↓↓↓

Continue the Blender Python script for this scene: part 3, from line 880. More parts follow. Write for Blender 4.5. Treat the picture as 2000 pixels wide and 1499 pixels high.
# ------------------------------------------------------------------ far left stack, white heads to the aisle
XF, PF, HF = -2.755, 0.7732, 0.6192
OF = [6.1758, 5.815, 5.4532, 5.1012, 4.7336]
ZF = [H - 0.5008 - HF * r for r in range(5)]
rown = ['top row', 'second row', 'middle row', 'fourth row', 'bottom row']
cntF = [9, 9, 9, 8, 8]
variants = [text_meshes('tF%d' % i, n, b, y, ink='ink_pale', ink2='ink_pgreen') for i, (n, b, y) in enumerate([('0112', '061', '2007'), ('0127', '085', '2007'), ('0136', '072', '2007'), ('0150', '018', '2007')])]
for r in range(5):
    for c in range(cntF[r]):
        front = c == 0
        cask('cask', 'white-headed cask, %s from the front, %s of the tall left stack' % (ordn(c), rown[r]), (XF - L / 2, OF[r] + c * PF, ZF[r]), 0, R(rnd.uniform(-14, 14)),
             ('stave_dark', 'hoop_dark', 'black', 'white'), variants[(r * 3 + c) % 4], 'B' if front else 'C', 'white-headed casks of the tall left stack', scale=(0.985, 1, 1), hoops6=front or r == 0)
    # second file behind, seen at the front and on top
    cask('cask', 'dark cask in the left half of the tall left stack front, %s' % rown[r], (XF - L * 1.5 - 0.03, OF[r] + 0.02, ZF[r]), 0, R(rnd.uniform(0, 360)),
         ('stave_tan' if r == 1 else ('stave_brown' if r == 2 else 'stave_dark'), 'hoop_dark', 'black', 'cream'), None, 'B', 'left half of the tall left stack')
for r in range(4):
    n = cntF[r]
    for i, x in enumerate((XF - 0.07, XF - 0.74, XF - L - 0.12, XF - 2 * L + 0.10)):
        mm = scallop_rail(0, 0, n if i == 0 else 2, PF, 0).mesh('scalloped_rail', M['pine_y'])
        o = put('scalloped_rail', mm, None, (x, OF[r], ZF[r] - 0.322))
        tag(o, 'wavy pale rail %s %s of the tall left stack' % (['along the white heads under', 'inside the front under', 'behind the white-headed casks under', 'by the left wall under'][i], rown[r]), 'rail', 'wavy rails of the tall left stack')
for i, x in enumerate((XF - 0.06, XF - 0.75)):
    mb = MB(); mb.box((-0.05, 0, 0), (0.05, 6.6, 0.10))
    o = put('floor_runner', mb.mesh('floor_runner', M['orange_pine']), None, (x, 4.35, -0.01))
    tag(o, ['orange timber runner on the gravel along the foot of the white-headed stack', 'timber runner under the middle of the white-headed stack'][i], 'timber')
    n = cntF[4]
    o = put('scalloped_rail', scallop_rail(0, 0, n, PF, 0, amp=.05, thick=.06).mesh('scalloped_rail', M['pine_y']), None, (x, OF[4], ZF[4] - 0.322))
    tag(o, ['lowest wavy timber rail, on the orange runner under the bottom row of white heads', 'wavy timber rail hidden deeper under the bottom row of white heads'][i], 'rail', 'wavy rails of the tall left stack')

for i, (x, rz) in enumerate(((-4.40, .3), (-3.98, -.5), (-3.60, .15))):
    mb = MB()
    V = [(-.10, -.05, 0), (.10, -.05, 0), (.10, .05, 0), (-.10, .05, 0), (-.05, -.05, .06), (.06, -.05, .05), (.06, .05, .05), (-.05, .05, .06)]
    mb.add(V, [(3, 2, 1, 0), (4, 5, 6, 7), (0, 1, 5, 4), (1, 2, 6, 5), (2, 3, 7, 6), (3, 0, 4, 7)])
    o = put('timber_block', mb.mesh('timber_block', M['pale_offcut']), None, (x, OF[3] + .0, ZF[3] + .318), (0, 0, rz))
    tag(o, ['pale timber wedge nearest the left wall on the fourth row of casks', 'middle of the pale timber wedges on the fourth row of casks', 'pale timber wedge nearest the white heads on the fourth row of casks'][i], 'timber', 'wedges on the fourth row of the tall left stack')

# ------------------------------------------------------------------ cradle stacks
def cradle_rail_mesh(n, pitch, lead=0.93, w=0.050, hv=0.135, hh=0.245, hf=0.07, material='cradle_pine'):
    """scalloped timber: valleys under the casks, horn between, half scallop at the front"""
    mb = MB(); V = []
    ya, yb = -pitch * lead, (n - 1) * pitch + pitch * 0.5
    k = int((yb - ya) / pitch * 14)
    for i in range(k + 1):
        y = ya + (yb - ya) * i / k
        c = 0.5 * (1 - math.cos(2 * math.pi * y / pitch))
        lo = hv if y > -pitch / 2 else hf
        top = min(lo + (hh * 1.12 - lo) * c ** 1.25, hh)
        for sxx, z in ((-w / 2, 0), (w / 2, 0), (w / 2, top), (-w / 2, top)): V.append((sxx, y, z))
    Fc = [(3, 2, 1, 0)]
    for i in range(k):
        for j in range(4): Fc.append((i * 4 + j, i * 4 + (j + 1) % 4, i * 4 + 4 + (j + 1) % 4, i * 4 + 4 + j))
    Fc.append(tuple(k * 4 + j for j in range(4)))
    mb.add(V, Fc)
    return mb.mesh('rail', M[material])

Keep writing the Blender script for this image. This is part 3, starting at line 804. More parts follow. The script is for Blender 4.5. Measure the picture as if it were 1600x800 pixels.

↑↑↑

- TASK TO CARRY OUT
Restate all of the entries above precisely.

- PROBLEM SOLUTION
Continue the Blender Python script for this scene: part 3, from line 880. More parts follow. Write for Blender 4.5. Treat the picture as 2000 pixels wide and 1499 pixels high.
# ------------------------------------------------------------------ far left stack, white heads to the aisle
XF, PF, HF = -2.755, 0.7732, 0.6192
OF = [6.1758, 5.815, 5.4532, 5.1012, 4.7336]
ZF = [H - 0.5008 - HF * r for r in range(5)]
rown = ['top row', 'second row', 'middle row', 'fourth row', 'bottom row']
cntF = [9, 9, 9, 8, 8]
variants = [text_meshes('tF%d' % i, n, b, y, ink='ink_pale', ink2='ink_pgreen') for i, (n, b, y) in enumerate([('0112', '061', '2007'), ('0127', '085', '2007'), ('0136', '072', '2007'), ('0150', '018', '2007')])]
for r in range(5):
    for c in range(cntF[r]):
        front = c == 0
        cask('cask', 'white-headed cask, %s from the front, %s of the tall left stack' % (ordn(c), rown[r]), (XF - L / 2, OF[r] + c * PF, ZF[r]), 0, R(rnd.uniform(-14, 14)),
             ('stave_dark', 'hoop_dark', 'black', 'white'), variants[(r * 3 + c) % 4], 'B' if front else 'C', 'white-headed casks of the tall left stack', scale=(0.985, 1, 1), hoops6=front or r == 0)
    # second file behind, seen at the front and on top
    cask('cask', 'dark cask in the left half of the tall left stack front, %s' % rown[r], (XF - L * 1.5 - 0.03, OF[r] + 0.02, ZF[r]), 0, R(rnd.uniform(0, 360)),
         ('stave_tan' if r == 1 else ('stave_brown' if r == 2 else 'stave_dark'), 'hoop_dark', 'black', 'cream'), None, 'B', 'left half of the tall left stack')
for r in range(4):
    n = cntF[r]
    for i, x in enumerate((XF - 0.07, XF - 0.74, XF - L - 0.12, XF - 2 * L + 0.10)):
        mm = scallop_rail(0, 0, n if i == 0 else 2, PF, 0).mesh('scalloped_rail', M['pine_y'])
        o = put('scalloped_rail', mm, None, (x, OF[r], ZF[r] - 0.322))
        tag(o, 'wavy pale rail %s %s of the tall left stack' % (['along the white heads under', 'inside the front under', 'behind the white-headed casks under', 'by the left wall under'][i], rown[r]), 'rail', 'wavy rails of the tall left stack')
for i, x in enumerate((XF - 0.06, XF - 0.75)):
    mb = MB(); mb.box((-0.05, 0, 0), (0.05, 6.6, 0.10))
    o = put('floor_runner', mb.mesh('floor_runner', M['orange_pine']), None, (x, 4.35, -0.01))
    tag(o, ['orange timber runner on the gravel along the foot of the white-headed stack', 'timber runner under the middle of the white-headed stack'][i], 'timber')
    n = cntF[4]
    o = put('scalloped_rail', scallop_rail(0, 0, n, PF, 0, amp=.05, thick=.06).mesh('scalloped_rail', M['pine_y']), None, (x, OF[4], ZF[4] - 0.322))
    tag(o, ['lowest wavy timber rail, on the orange runner under the bottom row of white heads', 'wavy timber rail hidden deeper under the bottom row of white heads'][i], 'rail', 'wavy rails of the tall left stack')

for i, (x, rz) in enumerate(((-4.40, .3), (-3.98, -.5), (-3.60, .15))):
    mb = MB()
    V = [(-.10, -.05, 0), (.10, -.05, 0), (.10, .05, 0), (-.10, .05, 0), (-.05, -.05, .06), (.06, -.05, .05), (.06, .05, .05), (-.05, .05, .06)]
    mb.add(V, [(3, 2, 1, 0), (4, 5, 6, 7), (0, 1, 5, 4), (1, 2, 6, 5), (2, 3, 7, 6), (3, 0, 4, 7)])
    o = put('timber_block', mb.mesh('timber_block', M['pale_offcut']), None, (x, OF[3] + .0, ZF[3] + .318), (0, 0, rz))
    tag(o, ['pale timber wedge nearest the left wall on the fourth row of casks', 'middle of the pale timber wedges on the fourth row of casks', 'pale timber wedge nearest the white heads on the fourth row of casks'][i], 'timber', 'wedges on the fourth row of the tall left stack')

# ------------------------------------------------------------------ cradle stacks
def cradle_rail_mesh(n, pitch, lead=0.93, w=0.050, hv=0.135, hh=0.245, hf=0.07, material='cradle_pine'):
    """scalloped timber: valleys under the casks, horn between, half scallop at the front"""
    mb = MB(); V = []
    ya, yb = -pitch * lead, (n - 1) * pitch + pitch * 0.5
    k = int((yb - ya) / pitch * 14)
    for i in range(k + 1):
        y = ya + (yb - ya) * i / k
        c = 0.5 * (1 - math.cos(2 * math.pi * y / pitch))
        lo = hv if y > -pitch / 2 else hf
        top = min(lo + (hh * 1.12 - lo) * c ** 1.25, hh)
        for sxx, z in ((-w / 2, 0), (w / 2, 0), (w / 2, top), (-w / 2, top)): V.append((sxx, y, z))
    Fc = [(3, 2, 1, 0)]
    for i in range(k):
        for j in range(4): Fc.append((i * 4 + j, i * 4 + (j + 1) % 4, i * 4 + 4 + (j + 1) % 4, i * 4 + 4 + j))
    Fc.append(tuple(k * 4 + j for j in range(4)))
    mb.add(V, Fc)
    return mb.mesh('rail', M[material])

Keep writing the Blender script for this image. This is part 3, starting at line 804. More parts follow. The script is for Blender 4.5. Measure the picture as if it were 1600x800 pixels.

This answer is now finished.